Kedua. Forum Internum, merupakan HAM yang tidak bisa dihilangkan (inalienable right) yang dijamin oleh negara atas penghormatan terhadap martabat (dignity) manusia yang mandiri, Forum internum adalah hak atas kebebasan beragama dan berkeyakinan yang tidak boleh dibatasi, tanpa pengecualian, semisal sembahyang di Musholla, di Kapel, di Rumah Pribadi, hal ini tidak memerlukan perijinan.
“Negara memiliki kewajiban positif untuk menciptakan kondisi yang mendukung hak setiap orang untuk menikmati hak dan kebebasan secara utuh,” ujar Anggota Dewan Kehormatan Peradi ini.
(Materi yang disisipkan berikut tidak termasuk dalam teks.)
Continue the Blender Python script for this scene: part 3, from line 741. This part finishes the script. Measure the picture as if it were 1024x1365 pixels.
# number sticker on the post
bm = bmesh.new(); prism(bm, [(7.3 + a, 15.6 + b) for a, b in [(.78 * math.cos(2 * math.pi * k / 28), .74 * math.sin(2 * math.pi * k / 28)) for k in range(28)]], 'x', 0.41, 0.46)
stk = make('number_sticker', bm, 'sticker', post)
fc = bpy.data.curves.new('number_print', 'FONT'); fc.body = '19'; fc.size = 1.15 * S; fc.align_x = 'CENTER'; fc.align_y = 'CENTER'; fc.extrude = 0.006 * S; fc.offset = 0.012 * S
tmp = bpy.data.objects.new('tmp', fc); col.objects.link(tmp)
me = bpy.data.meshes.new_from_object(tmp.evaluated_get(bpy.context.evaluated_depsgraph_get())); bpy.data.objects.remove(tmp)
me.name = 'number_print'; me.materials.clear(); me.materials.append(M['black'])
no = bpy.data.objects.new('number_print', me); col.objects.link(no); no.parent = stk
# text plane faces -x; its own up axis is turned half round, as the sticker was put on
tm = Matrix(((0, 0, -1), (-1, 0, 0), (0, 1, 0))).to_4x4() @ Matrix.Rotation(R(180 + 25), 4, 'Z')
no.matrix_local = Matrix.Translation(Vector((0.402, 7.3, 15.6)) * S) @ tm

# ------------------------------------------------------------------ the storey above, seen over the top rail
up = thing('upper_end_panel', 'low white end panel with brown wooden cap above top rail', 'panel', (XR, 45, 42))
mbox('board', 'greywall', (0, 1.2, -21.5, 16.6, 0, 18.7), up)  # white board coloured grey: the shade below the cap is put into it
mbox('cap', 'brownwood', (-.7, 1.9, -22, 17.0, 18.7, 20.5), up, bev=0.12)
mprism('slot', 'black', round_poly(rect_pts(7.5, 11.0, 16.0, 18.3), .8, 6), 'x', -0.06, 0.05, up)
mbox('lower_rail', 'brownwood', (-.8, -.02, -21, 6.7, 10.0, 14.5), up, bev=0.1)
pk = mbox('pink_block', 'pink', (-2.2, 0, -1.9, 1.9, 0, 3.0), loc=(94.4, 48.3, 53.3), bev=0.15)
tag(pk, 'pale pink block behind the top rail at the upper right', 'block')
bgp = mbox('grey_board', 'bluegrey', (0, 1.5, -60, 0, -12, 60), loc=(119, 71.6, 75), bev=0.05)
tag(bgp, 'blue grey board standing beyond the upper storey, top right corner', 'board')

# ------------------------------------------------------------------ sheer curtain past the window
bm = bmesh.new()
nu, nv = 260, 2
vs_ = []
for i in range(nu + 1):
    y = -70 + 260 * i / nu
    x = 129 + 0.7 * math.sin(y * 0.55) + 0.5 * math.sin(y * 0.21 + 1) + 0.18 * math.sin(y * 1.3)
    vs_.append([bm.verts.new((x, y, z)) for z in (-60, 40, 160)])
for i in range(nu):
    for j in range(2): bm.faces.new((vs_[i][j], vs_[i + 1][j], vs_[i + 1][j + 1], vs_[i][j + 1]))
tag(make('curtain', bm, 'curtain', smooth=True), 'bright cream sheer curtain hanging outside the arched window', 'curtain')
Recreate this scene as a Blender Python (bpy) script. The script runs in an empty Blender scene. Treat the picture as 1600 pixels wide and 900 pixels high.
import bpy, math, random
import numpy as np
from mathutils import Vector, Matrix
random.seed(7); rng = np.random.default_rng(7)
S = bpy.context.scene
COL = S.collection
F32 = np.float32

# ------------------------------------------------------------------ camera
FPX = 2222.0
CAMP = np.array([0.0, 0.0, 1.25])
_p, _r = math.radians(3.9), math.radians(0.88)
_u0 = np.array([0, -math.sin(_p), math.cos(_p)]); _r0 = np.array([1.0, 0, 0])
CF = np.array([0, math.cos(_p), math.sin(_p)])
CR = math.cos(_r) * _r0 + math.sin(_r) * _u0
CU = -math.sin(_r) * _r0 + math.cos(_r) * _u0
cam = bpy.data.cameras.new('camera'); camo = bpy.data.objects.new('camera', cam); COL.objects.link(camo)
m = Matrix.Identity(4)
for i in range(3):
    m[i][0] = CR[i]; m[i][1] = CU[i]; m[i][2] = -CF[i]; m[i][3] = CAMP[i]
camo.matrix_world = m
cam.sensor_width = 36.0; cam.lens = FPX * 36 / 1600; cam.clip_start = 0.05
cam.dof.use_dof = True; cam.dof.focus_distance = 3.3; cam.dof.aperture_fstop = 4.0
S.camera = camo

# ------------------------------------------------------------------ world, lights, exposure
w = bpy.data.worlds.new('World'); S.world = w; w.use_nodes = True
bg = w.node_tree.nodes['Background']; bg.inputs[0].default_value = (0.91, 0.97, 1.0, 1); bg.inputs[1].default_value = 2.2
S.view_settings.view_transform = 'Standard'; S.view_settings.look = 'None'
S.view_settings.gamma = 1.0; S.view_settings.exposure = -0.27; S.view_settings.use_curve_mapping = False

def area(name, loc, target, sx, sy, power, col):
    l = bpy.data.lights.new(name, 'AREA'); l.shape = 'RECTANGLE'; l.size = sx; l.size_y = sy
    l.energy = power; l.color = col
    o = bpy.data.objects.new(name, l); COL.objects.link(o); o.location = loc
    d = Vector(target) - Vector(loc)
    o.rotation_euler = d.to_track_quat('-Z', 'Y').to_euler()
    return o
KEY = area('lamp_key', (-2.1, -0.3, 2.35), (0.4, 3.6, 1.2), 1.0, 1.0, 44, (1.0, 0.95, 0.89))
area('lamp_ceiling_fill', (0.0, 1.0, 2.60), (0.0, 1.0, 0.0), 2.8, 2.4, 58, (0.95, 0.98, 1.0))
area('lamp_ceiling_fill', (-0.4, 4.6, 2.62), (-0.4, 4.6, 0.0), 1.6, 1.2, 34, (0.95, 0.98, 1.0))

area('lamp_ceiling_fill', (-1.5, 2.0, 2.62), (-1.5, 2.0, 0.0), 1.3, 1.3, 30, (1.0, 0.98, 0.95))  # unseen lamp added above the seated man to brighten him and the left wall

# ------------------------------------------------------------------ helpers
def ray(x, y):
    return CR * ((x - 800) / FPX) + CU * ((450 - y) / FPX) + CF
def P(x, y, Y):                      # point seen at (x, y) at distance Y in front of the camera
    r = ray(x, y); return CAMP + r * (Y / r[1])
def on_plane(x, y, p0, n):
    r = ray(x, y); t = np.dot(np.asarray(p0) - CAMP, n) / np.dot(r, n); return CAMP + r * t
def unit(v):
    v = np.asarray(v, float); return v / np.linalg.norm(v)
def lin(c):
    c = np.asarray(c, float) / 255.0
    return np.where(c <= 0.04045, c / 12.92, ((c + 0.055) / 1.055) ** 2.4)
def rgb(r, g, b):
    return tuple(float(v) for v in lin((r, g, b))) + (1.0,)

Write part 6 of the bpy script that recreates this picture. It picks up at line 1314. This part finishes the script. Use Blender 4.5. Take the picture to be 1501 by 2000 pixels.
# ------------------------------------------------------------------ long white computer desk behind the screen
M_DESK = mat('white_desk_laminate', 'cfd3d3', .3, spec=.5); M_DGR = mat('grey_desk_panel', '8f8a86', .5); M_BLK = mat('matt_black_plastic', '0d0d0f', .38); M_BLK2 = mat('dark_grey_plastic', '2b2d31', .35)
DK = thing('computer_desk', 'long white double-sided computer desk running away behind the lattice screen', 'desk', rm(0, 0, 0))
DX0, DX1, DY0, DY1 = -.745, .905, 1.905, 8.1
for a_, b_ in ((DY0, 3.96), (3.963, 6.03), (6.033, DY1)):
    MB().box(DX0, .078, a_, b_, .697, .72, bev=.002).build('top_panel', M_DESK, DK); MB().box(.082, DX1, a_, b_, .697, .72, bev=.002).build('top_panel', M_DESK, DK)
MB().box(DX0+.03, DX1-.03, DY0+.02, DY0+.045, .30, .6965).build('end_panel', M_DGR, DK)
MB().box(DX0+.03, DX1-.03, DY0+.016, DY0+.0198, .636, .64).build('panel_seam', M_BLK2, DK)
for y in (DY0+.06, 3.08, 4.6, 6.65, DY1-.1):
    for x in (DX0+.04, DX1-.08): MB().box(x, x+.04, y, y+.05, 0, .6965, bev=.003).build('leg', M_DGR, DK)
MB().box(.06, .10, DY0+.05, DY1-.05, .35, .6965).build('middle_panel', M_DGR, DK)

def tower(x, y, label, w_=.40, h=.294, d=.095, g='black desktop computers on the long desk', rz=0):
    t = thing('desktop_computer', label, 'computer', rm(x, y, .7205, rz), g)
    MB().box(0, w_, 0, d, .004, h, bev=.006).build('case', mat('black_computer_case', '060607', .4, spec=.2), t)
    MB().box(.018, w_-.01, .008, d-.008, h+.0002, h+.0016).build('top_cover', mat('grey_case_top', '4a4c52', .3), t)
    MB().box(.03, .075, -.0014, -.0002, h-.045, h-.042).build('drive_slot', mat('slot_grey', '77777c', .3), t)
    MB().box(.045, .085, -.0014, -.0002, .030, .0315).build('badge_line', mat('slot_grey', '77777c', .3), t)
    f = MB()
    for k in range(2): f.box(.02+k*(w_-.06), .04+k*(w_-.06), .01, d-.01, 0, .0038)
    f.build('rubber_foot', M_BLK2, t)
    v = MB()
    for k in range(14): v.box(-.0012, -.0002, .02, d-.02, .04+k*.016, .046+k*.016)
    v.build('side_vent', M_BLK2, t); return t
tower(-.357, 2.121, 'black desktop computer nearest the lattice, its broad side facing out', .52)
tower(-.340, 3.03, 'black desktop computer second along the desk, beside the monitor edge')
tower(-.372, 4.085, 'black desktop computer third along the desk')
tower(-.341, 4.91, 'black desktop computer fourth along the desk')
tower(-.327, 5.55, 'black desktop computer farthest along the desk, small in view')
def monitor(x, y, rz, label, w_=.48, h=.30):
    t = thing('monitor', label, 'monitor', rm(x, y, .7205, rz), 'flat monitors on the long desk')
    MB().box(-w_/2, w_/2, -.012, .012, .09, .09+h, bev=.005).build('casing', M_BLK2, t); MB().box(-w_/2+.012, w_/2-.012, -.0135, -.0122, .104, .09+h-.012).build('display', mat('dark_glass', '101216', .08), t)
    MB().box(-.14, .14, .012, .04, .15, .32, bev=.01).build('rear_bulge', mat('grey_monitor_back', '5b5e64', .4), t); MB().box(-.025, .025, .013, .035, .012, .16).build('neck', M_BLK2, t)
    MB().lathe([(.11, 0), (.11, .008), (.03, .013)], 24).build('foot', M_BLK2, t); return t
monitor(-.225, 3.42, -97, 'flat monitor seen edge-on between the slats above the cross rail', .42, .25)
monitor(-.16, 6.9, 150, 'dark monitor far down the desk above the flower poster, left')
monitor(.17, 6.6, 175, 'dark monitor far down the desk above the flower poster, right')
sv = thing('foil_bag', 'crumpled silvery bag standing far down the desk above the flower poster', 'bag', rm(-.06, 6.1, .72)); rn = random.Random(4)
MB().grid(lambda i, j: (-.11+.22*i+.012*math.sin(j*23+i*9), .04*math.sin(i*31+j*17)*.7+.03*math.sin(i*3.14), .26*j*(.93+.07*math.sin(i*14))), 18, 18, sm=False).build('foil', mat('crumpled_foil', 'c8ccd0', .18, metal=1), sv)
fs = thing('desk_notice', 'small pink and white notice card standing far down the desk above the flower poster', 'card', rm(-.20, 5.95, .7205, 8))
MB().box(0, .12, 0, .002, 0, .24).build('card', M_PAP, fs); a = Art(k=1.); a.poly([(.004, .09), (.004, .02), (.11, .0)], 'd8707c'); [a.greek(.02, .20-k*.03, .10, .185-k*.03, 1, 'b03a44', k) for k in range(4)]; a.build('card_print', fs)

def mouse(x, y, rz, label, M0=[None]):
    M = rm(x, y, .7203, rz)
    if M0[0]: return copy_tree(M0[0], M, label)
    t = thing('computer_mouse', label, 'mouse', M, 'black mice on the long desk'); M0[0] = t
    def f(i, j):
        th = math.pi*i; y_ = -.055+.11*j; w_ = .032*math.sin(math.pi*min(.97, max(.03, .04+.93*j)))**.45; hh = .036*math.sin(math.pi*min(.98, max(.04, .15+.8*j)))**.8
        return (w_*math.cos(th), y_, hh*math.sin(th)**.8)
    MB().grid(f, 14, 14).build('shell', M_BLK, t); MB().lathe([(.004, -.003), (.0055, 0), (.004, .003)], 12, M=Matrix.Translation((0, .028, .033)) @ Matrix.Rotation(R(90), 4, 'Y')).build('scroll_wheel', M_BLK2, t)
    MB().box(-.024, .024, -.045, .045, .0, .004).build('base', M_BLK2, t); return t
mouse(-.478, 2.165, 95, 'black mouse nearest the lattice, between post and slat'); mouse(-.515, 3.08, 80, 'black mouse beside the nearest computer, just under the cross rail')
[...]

Liona menilai, Peraturan Bersama Menteri (PBM) Nomor 9 dan 8 Tahun 2006, tentang Pedoman Pelaksanaan Tugas Kepala Daerah/Wakil dalam Pemeliharaan Kerukunan Umat Beragama, Pemberdayaan Forum Kerukunan Umat Beragama, dan Pendirian Rumah Ibadat, menimbulkan banyak permasalahan dalam masyarakat, bahkan PBM ini merupakan pangkal dari intoleransi dan ketidakharmonisan hubungan antar umat beragama, PBM ini seringkali digunakan untuk menghambat kelompok minoritas untuk membangun tempat ibadah. Rencana pemerintah untuk menaikkan status regeling tersebut dari PBM menjadi Peraturan Presiden (Perpres) tidaklah cukup. Perlu adanya Undang Undang sebagai payung hukum yang mengatur tentang Persetujuan Bangunan Gedung tempat ibadah, yang tidak bersifat restriktif terhadap minoritas seperti PBM 2 menteri di atas.
Saat ini, pemerintah telah menetapkan Perppu Nomor 2 Tahun 2022 Tentang Cipta Kerja (telah ditetapkan sebagai undang-undang melalui UU 6/2023), dalam Perppu mengatur tentang Perubahan Perizinan Penyederhanaan persyaratan perizinan, meliputi Persetujan Bangunan Gedung (PBG) dan Sertifikat Laik Fungsi (SLF).
“Perubahan pengaturan PBG/IMB dan peraturan pelaksananya tidak mengubah ketentuan khusus mengenai pendirian rumah ibadah yang terdapat dalam Pasal 14 PBM Pendirian Rumah Ibadat, dengan demikian Pasal 14 PBM bertentangan dengan tujuan dari perubahan pada Undang Undang PBG yang menyederhanakan perizinan bagunan gedung untuk tempat ibadah,” pungkas Alumni Lemhannas RI PPRA Angkatan 58 tersebut.